• Listing:
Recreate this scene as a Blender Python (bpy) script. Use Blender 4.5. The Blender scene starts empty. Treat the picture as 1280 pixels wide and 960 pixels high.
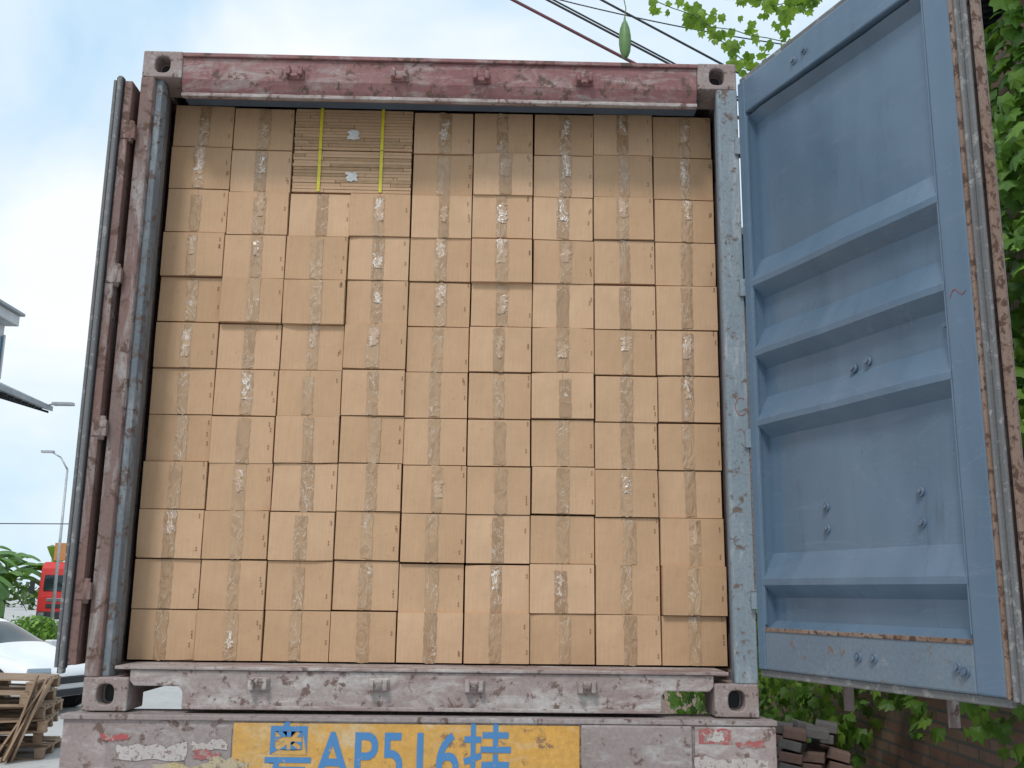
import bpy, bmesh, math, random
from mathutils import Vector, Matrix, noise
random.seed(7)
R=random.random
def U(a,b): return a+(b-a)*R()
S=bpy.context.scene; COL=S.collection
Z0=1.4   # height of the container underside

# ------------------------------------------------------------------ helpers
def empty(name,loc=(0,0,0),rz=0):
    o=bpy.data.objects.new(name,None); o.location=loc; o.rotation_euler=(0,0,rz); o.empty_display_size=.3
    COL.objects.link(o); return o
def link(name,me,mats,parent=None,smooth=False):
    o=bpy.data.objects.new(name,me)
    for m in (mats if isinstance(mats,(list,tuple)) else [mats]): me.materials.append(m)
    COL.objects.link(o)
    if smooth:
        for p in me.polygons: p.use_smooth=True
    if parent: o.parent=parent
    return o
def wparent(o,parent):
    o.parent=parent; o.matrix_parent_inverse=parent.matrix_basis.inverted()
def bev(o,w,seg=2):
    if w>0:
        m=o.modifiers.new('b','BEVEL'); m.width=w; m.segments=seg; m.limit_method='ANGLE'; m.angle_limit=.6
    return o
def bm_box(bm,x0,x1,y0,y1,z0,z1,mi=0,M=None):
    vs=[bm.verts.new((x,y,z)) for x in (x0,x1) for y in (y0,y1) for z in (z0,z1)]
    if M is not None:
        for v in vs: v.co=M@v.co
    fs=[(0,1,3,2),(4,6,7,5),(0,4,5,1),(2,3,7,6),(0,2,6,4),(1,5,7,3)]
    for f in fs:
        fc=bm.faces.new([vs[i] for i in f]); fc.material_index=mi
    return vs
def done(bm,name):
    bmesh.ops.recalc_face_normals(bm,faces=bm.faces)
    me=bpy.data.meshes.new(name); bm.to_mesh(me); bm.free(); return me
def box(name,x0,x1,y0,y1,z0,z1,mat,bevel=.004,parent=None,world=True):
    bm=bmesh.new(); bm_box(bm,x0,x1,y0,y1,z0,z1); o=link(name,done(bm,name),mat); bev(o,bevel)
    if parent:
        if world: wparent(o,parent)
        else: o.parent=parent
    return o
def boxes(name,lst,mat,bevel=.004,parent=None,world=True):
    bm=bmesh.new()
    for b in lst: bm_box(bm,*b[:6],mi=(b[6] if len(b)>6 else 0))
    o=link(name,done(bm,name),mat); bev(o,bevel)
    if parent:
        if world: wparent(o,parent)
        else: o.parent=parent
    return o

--

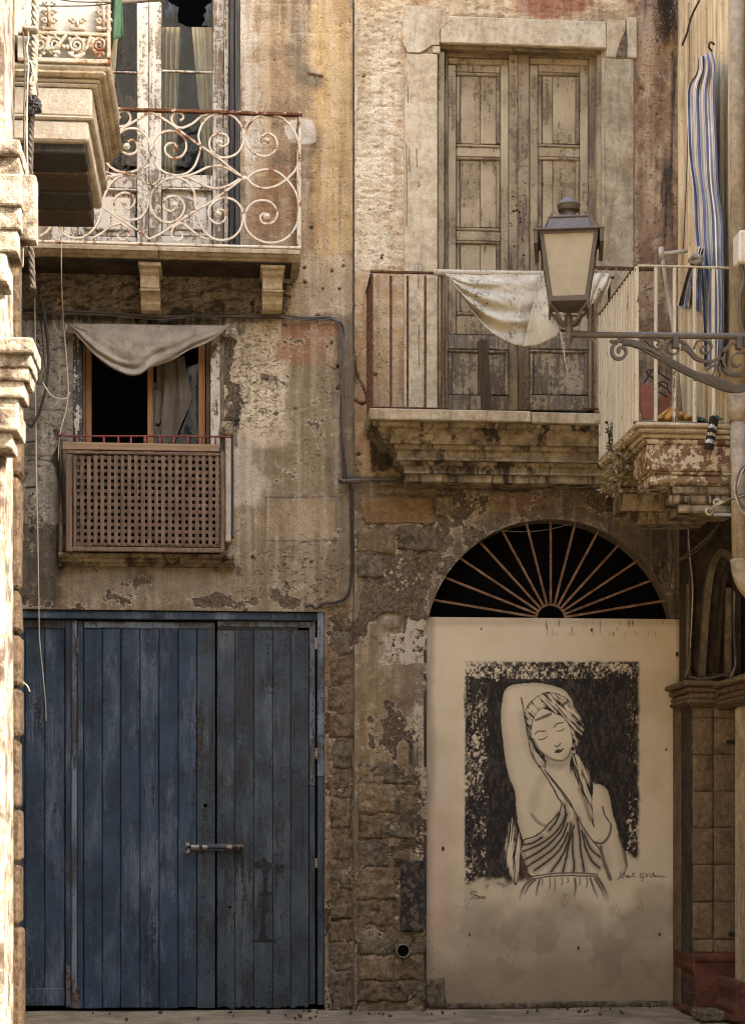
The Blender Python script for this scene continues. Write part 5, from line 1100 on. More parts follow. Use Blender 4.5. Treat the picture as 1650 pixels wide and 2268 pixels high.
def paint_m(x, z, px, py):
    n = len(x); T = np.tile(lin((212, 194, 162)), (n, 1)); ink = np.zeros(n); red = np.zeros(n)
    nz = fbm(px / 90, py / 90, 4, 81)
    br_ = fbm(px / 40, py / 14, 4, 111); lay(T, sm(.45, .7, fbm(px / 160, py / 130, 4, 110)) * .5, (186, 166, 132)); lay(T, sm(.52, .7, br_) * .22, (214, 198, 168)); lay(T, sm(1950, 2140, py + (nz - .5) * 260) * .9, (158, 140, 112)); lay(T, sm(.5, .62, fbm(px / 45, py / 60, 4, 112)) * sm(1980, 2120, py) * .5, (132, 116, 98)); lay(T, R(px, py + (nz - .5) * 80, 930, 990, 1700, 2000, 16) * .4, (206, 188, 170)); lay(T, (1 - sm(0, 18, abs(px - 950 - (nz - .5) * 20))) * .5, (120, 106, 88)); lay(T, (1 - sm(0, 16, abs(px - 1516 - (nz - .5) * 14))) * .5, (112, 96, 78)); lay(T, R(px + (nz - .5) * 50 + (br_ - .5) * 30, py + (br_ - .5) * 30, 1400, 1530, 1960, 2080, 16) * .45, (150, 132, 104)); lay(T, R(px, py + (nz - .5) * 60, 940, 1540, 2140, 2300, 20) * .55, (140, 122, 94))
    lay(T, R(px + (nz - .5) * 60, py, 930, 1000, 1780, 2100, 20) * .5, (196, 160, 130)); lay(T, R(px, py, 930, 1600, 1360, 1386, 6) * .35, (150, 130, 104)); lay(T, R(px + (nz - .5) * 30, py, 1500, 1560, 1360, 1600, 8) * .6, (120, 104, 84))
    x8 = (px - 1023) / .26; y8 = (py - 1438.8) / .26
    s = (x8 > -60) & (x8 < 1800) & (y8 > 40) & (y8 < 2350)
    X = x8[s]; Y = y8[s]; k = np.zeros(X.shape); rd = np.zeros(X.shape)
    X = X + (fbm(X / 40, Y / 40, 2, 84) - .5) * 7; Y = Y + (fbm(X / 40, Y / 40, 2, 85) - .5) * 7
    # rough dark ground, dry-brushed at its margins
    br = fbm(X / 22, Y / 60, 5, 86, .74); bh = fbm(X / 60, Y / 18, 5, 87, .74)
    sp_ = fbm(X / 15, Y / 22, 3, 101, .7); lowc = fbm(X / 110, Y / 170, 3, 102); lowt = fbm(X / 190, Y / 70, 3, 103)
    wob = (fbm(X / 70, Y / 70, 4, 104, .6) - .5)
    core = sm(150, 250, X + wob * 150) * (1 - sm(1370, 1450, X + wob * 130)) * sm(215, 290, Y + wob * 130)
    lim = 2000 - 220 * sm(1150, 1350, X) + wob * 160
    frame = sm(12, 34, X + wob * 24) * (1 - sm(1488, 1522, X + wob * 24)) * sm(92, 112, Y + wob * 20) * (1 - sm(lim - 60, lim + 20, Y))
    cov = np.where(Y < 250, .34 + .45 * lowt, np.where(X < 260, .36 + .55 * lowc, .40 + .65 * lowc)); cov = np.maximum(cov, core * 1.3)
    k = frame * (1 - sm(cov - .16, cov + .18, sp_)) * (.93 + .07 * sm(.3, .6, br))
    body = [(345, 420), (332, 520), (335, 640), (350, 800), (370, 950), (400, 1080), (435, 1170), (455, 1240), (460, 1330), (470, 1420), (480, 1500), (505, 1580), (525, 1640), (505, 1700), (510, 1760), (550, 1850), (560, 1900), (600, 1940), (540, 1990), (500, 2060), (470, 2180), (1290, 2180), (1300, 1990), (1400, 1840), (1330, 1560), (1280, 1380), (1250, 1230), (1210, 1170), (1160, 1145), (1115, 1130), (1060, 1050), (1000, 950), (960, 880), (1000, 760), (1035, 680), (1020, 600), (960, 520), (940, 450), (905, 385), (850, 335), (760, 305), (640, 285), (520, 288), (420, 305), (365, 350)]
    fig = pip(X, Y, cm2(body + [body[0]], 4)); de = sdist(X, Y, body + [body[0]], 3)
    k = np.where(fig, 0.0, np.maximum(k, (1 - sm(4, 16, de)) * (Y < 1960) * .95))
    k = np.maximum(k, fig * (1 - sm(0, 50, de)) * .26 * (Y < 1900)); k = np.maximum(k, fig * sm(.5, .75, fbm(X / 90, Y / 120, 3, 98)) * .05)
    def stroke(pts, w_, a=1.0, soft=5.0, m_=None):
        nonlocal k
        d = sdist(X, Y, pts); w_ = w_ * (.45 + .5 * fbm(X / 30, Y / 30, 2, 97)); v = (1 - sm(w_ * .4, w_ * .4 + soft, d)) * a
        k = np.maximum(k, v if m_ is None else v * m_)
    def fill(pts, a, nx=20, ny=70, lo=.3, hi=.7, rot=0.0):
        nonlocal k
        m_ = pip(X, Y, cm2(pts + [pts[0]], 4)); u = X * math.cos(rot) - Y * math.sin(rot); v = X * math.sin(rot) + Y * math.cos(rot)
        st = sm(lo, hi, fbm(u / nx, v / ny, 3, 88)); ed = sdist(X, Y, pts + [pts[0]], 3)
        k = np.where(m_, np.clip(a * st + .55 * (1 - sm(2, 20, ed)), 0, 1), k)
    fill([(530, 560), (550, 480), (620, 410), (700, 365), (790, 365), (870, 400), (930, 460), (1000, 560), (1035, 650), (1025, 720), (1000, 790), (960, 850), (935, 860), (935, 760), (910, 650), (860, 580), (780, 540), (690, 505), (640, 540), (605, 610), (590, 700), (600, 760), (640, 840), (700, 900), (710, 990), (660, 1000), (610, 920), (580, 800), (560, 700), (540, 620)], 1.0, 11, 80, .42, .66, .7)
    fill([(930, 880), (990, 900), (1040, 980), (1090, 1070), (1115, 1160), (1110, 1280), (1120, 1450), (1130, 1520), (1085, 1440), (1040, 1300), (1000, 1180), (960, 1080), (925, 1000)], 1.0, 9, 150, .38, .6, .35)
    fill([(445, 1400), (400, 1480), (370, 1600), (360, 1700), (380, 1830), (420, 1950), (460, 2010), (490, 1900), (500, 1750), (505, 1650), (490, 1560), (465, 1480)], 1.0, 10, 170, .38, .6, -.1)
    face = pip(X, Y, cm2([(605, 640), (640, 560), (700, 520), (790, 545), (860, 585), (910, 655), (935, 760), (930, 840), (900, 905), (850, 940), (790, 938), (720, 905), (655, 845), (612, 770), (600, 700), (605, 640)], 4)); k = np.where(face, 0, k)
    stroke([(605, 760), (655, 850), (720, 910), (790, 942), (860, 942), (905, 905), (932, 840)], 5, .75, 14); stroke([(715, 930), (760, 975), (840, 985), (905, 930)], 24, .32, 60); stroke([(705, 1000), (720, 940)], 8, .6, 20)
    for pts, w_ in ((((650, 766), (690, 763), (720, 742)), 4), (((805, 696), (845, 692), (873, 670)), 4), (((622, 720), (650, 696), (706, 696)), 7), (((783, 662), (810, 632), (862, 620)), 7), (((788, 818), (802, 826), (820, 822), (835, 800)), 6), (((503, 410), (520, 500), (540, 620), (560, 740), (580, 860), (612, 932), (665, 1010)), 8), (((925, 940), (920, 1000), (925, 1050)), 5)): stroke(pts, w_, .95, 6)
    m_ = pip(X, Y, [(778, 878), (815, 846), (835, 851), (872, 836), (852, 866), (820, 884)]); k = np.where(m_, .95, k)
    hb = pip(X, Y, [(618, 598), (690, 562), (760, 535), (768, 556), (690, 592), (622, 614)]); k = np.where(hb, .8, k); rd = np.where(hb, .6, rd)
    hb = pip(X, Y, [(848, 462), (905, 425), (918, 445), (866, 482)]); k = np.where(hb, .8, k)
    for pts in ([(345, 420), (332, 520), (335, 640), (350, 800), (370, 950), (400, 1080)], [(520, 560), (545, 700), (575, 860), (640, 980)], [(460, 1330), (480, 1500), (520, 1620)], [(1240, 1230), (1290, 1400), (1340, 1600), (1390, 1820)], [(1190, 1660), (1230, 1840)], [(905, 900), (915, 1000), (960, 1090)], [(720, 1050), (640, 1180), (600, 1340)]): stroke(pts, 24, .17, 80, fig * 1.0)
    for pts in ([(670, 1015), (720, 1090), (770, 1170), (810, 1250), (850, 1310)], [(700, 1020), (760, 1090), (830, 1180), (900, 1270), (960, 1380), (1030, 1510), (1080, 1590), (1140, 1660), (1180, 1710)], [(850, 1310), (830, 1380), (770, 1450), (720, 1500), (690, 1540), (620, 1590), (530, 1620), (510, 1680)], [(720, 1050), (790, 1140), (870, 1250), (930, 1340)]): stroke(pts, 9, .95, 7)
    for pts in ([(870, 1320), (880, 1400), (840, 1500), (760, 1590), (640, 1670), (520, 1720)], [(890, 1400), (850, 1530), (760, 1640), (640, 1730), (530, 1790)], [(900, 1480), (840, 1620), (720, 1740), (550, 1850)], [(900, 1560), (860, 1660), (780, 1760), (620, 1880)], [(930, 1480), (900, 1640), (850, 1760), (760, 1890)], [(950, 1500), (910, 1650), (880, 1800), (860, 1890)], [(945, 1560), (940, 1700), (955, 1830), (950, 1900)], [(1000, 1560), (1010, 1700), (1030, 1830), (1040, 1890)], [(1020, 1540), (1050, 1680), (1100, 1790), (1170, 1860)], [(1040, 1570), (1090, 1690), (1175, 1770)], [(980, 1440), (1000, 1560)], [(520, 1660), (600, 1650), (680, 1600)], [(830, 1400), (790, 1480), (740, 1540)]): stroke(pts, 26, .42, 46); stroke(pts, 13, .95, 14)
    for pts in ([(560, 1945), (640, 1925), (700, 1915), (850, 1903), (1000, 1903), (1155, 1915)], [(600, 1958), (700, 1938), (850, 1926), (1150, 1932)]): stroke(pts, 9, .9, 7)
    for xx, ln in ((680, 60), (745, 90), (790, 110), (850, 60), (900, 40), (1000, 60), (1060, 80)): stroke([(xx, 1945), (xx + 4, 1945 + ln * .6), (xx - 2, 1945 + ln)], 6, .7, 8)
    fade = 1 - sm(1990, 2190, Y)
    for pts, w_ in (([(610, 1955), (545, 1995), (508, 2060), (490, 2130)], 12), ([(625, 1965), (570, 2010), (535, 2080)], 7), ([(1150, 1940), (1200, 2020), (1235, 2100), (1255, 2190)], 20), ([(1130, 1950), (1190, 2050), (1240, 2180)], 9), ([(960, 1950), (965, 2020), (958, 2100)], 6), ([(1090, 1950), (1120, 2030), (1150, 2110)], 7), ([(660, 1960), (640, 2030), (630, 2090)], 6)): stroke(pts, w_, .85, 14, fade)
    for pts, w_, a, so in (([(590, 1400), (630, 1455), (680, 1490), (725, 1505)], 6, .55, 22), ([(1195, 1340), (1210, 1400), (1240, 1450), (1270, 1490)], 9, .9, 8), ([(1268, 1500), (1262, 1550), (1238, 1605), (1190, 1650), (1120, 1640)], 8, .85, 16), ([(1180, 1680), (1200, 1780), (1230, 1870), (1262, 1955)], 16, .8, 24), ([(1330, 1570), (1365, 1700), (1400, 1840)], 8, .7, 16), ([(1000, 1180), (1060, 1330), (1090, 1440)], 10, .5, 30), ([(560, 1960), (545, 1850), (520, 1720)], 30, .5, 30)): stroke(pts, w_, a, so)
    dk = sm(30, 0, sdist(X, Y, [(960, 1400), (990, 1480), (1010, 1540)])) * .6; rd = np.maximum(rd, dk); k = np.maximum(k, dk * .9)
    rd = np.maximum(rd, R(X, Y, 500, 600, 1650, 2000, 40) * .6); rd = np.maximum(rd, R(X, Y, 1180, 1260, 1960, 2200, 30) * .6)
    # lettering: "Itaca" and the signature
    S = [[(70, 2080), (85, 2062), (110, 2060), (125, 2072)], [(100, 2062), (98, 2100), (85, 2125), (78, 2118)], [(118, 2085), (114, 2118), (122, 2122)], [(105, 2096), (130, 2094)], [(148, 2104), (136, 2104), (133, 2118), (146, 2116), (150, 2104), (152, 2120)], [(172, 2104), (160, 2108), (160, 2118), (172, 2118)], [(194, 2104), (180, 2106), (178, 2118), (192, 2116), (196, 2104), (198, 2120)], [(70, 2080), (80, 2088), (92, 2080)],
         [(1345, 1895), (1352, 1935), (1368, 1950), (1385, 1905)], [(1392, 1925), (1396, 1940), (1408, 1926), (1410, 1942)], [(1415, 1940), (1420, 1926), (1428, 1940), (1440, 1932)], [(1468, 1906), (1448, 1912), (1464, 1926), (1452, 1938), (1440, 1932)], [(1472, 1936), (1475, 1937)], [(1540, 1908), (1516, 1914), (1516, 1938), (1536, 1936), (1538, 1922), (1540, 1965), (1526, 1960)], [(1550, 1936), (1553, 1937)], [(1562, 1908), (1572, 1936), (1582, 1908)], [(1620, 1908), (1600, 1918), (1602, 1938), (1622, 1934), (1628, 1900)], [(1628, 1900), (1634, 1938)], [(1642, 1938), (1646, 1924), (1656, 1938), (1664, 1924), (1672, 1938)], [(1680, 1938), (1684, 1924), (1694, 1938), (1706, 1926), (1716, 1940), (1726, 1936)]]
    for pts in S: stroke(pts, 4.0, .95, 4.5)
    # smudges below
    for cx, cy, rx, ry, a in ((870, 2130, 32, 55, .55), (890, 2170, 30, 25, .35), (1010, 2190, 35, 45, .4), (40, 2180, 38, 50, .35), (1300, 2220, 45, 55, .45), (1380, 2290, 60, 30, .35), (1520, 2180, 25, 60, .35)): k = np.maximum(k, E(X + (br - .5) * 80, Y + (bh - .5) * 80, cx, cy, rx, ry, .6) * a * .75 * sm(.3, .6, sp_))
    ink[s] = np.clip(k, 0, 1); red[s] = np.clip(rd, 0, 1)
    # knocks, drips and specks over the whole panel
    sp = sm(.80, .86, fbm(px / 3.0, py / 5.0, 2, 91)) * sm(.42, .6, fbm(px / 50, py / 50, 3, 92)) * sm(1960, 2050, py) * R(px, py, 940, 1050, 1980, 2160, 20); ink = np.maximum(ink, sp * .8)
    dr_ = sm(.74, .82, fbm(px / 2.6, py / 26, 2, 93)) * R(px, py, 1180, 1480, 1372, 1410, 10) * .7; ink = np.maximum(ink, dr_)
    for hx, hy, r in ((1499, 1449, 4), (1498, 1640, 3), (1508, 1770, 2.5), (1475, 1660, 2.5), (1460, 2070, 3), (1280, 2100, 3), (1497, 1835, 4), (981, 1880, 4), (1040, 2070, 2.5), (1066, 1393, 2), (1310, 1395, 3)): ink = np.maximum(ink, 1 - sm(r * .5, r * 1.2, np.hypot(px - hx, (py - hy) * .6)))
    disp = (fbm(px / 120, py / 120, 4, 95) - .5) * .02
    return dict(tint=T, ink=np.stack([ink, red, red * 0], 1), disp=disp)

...

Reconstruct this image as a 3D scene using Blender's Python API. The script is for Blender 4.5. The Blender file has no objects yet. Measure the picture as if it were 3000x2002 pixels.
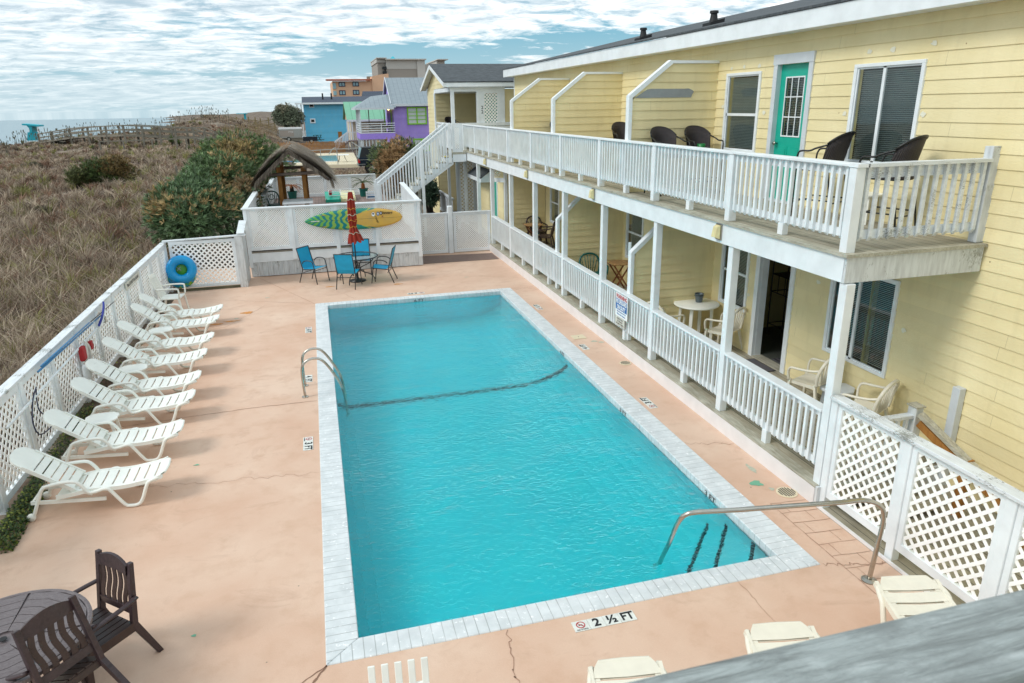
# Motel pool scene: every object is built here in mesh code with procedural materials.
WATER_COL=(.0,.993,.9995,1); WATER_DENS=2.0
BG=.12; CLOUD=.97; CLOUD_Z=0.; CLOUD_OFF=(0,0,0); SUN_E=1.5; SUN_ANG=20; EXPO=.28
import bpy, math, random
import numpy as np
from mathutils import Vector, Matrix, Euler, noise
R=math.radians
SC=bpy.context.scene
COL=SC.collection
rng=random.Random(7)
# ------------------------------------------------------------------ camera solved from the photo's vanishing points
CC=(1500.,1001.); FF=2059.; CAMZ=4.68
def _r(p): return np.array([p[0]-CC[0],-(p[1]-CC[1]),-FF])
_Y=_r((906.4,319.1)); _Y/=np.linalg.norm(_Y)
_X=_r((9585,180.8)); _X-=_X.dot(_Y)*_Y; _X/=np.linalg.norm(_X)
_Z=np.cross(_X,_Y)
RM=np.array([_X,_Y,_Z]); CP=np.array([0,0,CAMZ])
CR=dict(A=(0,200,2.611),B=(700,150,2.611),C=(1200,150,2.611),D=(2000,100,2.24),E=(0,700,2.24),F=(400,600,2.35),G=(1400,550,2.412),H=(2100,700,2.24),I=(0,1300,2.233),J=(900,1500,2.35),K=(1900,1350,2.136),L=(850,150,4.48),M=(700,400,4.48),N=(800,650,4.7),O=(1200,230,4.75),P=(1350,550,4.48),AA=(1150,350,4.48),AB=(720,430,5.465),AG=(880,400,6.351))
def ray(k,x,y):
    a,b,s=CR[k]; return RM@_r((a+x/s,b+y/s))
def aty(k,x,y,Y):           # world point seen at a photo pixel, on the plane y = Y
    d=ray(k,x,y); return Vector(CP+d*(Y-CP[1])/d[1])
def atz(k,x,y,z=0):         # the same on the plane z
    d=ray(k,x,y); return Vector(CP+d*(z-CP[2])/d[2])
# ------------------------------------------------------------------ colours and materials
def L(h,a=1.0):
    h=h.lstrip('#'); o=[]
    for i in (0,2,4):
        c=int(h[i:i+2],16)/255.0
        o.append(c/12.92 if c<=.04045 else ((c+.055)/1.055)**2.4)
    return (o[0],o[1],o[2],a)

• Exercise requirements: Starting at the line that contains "Recreate this scene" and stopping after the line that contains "the container underside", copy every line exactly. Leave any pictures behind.

• Complete response:
Recreate this scene as a Blender Python (bpy) script. Use Blender 4.5. The Blender scene starts empty. Treat the picture as 1280 pixels wide and 960 pixels high.
import bpy, bmesh, math, random
from mathutils import Vector, Matrix, noise
random.seed(7)
R=random.random
def U(a,b): return a+(b-a)*R()
S=bpy.context.scene; COL=S.collection
Z0=1.4   # height of the container underside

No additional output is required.